Pedir perdón y corregirse nace del amor a sí mismo y a los demás para ser libre, madurar, apreciar y reconocer los dones que Dios ha puesto en cada ser humano. Una comunidad cristiana, crece, cuando todos sus miembros están preocupados por la madurez y crecimiento de los demás, en defensa de la vida, la ecología, la defensa de los derechos humanos y la atención al pobre.
La comunidad tiene el poder de “atar” (v. 18), cuando hay signos de reconciliación, de sanación de heridas y de reparación por la vida y dignidad humana.

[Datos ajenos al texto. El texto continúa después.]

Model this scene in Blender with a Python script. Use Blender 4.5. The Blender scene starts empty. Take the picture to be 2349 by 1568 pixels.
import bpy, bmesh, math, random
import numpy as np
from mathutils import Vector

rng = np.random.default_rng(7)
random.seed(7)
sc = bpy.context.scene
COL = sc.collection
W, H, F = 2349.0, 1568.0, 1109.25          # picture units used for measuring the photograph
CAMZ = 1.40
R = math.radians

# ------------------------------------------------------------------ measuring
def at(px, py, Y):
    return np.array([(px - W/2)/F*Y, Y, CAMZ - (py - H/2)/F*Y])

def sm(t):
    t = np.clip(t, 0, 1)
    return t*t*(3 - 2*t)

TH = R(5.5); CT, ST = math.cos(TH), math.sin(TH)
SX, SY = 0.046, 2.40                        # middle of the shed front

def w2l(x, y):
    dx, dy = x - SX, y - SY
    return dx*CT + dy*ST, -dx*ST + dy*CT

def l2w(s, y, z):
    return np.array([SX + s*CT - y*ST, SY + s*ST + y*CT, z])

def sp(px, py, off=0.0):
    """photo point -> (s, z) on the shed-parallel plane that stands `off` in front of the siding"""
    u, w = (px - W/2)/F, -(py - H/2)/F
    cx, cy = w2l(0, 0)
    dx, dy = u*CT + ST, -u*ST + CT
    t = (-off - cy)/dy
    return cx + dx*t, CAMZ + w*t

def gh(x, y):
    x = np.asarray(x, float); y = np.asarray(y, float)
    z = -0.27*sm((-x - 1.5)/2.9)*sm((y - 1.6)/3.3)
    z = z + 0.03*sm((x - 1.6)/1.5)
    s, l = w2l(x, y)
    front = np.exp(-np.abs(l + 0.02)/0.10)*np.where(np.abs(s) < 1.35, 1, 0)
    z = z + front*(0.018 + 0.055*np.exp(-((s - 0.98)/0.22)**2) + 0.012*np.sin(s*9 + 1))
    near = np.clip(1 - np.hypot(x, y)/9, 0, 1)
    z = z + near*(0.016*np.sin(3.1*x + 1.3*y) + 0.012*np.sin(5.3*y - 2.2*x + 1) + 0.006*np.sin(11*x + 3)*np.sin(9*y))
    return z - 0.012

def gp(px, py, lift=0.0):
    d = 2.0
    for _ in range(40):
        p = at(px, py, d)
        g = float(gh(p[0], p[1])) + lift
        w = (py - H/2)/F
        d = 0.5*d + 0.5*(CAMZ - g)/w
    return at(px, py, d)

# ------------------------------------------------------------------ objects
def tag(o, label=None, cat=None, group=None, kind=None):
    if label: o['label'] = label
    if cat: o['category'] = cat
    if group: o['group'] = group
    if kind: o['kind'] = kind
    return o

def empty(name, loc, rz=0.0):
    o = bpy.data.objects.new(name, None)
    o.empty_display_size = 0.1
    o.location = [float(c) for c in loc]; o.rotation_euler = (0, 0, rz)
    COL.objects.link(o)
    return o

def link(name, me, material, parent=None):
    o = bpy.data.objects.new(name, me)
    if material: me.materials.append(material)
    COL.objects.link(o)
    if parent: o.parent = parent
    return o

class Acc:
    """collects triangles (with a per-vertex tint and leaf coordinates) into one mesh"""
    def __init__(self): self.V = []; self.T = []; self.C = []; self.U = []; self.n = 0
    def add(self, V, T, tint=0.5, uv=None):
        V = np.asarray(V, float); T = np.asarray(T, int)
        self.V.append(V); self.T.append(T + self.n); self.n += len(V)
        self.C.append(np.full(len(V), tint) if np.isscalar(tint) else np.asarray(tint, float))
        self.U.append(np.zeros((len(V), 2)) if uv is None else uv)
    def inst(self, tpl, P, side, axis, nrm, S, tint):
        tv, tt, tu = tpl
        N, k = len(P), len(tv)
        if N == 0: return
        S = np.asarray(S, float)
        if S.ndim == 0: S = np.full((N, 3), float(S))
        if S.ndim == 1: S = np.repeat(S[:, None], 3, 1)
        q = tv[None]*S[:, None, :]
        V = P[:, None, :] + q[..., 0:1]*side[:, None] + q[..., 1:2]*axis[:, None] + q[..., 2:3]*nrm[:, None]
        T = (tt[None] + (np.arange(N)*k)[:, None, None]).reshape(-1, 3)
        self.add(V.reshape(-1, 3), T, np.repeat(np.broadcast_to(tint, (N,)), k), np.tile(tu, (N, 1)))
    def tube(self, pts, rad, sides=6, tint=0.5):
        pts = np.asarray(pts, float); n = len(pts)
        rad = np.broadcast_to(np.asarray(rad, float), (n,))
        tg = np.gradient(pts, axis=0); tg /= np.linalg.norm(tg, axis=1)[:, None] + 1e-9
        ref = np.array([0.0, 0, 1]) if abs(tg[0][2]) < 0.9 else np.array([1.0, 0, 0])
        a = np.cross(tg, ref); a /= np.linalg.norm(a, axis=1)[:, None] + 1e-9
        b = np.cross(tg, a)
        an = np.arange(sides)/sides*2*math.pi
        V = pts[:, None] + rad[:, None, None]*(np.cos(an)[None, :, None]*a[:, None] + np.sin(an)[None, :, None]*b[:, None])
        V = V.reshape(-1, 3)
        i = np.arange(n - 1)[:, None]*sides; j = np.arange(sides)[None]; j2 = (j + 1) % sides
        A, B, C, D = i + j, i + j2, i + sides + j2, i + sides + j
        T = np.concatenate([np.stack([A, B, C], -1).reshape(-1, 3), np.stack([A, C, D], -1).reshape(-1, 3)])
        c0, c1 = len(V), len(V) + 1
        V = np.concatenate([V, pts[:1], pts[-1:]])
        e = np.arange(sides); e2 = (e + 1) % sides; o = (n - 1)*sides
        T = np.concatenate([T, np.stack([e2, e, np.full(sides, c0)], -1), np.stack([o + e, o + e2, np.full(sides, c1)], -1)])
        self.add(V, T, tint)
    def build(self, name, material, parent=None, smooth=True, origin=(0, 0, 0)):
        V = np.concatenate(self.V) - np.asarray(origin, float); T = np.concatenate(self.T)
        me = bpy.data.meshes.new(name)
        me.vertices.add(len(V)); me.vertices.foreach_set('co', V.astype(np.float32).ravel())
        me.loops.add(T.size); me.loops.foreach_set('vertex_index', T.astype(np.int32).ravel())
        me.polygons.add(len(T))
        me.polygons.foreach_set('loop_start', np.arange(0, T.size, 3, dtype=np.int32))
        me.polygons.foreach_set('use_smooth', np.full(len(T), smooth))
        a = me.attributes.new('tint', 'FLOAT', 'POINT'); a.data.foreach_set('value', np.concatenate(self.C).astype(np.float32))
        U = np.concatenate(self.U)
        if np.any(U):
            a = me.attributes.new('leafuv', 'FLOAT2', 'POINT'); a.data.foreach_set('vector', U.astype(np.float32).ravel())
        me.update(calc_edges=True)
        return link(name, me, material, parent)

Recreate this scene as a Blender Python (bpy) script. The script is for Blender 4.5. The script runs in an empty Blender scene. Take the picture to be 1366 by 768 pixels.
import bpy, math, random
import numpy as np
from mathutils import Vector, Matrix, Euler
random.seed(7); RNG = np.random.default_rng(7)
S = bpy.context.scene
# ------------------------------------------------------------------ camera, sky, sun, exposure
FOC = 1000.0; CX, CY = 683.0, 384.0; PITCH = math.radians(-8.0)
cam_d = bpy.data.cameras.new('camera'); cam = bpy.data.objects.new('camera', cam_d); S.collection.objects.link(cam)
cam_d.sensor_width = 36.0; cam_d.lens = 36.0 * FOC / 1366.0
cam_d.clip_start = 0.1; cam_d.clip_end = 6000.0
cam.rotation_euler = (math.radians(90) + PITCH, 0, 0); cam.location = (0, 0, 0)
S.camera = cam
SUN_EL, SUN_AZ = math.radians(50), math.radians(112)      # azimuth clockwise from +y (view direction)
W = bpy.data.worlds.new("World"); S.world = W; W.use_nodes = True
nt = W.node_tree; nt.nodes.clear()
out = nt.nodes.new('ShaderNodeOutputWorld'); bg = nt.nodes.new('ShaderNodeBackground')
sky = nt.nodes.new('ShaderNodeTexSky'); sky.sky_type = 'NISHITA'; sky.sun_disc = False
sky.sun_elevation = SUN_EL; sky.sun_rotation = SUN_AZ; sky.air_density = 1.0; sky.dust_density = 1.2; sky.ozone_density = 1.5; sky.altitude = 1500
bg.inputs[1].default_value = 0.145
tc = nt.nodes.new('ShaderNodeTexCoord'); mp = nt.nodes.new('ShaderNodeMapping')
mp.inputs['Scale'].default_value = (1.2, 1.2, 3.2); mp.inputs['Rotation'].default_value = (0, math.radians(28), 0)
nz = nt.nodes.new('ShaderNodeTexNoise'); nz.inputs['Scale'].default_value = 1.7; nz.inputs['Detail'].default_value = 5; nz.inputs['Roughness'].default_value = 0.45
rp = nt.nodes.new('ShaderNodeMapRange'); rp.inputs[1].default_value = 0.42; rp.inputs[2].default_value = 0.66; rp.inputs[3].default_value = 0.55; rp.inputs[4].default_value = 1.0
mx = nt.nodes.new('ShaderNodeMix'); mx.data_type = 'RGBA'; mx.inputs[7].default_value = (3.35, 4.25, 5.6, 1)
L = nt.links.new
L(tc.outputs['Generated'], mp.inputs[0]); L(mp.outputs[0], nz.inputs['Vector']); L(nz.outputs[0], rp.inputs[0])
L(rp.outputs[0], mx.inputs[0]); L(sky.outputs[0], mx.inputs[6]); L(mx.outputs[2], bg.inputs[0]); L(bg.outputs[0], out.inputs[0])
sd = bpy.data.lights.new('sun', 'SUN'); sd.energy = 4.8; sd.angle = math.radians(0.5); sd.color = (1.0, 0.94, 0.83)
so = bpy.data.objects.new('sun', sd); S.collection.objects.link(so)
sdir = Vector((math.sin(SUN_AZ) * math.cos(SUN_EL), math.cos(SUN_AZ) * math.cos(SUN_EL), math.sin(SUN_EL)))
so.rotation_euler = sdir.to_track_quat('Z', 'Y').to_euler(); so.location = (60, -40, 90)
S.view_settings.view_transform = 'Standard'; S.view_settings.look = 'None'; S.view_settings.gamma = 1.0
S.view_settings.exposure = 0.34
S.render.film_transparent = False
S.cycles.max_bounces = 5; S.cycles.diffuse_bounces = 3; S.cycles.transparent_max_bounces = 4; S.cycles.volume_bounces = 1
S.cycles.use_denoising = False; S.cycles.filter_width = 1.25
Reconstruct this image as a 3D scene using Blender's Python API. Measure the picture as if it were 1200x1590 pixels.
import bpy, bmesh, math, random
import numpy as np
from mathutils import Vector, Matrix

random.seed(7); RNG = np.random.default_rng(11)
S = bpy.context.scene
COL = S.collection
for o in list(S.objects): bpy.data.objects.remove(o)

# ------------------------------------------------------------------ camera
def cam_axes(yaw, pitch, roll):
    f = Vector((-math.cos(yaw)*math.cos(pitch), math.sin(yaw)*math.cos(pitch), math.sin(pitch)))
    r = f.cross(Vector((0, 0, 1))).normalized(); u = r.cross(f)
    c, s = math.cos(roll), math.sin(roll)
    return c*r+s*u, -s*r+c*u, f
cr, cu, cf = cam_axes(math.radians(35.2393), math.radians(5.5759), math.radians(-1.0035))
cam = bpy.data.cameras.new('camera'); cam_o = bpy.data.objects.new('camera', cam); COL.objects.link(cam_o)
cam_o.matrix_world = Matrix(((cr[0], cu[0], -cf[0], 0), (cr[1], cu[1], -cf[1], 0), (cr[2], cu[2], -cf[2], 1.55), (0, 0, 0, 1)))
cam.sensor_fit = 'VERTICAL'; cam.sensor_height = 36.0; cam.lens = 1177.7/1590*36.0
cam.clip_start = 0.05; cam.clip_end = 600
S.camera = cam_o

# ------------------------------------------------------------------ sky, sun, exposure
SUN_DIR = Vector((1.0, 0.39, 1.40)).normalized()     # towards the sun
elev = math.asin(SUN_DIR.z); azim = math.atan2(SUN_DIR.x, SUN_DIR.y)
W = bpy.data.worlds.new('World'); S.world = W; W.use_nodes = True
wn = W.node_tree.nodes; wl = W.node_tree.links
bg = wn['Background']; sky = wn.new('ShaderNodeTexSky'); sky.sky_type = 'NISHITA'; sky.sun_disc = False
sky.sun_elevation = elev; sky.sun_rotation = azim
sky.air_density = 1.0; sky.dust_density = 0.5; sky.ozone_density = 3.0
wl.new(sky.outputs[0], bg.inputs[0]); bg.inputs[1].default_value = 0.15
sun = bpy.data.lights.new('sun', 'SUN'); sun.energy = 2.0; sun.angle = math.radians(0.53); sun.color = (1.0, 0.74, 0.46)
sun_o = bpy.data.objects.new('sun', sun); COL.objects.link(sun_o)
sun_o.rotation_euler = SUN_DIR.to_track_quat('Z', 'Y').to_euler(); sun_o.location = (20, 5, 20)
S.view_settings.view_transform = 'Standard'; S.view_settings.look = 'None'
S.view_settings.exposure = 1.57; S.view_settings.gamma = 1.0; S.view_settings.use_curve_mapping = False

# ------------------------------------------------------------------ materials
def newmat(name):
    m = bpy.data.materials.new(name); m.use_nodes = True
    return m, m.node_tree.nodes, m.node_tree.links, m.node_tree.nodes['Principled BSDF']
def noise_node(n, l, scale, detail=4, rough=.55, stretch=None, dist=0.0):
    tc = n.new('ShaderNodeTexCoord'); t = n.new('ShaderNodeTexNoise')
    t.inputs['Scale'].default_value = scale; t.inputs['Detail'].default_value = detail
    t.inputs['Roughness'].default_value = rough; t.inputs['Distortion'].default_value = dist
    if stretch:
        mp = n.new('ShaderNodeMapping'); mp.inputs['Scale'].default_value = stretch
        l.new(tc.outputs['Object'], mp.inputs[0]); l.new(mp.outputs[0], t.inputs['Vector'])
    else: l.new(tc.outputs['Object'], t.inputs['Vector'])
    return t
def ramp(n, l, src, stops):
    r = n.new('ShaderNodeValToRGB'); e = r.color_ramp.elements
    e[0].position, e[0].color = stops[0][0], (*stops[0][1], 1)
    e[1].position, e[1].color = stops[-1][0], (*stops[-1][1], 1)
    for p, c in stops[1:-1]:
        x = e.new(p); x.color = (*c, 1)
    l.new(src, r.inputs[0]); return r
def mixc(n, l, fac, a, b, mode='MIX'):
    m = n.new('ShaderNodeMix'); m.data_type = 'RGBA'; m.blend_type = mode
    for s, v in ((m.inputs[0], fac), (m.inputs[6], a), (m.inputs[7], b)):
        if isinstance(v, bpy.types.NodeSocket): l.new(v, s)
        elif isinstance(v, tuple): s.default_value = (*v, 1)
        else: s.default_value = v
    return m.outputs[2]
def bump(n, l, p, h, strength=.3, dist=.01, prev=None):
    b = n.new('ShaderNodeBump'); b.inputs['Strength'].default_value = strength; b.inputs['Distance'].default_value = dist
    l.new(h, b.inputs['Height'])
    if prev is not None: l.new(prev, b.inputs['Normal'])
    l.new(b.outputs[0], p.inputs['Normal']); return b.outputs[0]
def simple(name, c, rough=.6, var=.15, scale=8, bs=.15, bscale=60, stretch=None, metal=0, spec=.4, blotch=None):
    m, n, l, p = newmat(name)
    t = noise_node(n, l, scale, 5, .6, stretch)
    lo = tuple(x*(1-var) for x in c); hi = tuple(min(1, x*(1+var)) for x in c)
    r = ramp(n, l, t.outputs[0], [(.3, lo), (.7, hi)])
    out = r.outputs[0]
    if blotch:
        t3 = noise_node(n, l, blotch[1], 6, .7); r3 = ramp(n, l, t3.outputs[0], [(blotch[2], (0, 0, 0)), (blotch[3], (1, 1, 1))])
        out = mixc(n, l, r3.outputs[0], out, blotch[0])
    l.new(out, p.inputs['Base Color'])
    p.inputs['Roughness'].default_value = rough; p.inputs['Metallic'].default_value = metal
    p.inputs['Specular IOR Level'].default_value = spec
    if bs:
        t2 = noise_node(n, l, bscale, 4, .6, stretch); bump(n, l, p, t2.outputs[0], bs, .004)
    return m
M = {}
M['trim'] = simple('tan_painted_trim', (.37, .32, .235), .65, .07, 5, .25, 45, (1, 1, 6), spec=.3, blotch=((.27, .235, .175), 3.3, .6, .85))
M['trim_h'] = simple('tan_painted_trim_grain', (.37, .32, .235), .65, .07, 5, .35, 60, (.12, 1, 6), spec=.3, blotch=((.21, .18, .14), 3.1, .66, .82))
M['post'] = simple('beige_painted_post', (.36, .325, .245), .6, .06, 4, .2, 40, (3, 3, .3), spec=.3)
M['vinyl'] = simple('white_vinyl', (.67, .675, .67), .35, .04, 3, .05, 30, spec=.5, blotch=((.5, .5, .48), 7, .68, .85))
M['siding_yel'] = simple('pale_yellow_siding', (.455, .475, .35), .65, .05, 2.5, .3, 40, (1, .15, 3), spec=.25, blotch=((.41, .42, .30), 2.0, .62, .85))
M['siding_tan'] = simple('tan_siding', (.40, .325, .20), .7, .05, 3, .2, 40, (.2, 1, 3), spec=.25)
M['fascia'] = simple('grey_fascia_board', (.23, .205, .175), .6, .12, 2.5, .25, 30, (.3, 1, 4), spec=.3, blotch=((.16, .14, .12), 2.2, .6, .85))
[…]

“Quien ama no hace mal a su prójimo, por eso el amor es el cumplimiento pleno de la ley” (Rom 13,10). Atamos, cuando procuramos que el otro crezca en todo su desarrollo integral como persona, cuando lo amamos y procuramos el bien. El Evangelio es vida, verdad, paz, justicia, reconciliación, solidaridad que nace de la comprensión y de la ternura de un Dios amigo y cercano. Celebrar la eucaristía es vivir en serio la solidaridad y fraternidad y no mirar al otro con indiferencia. Muy bien decía San Cipriano: "Cuando los ricos no llevan a la misa lo que los pobres necesitan, no celebran el Sacrifico del Señor.
Una comunidad cristiana se caracteriza por su espíritu de oración: “Porque donde hay dos o tres reunidos en mi nombre, yo estoy allí en medio de ellos” (v.20). Jesús está con nosotros, cuando sabemos agradecer esta bondad y generosidad de Dios, en cada ser humano, en especial los humildes y los excluidos. ¡Cuánta fe y ejemplo de vida nos ofrecen los pobres: Mamá Angélica, la mujer ayacuchana que luchó en la búsqueda de los desaparecidos, que alimentó y cuidó de tantos huérfanos, víctimas de la violencia. Ejemplo de fe en defensa de la vida de los secuestrados y desaparecidos. Una comunidad entra en comunión con Jesús con la lectura orante de la Palabra, hecha comunión en la celebración eucarística y en la solidaridad compartida con los pobres. Henri De Lubac decía: “Si yo falto al amor o falto a la justicia, me aparto infaliblemente de ti, Dios mío y mi culto no es más que idolatría. Para creer en ti, tengo que creer en el amor y en la justicia; vale mil veces más creer en estas cosas que pronunciar tu nombre. Fuera de ellas es imposible que te encuentre; y quienes las toman por guía están en el camino que lleva hasta tí” (Fr. Héctor Herrera, o.p.)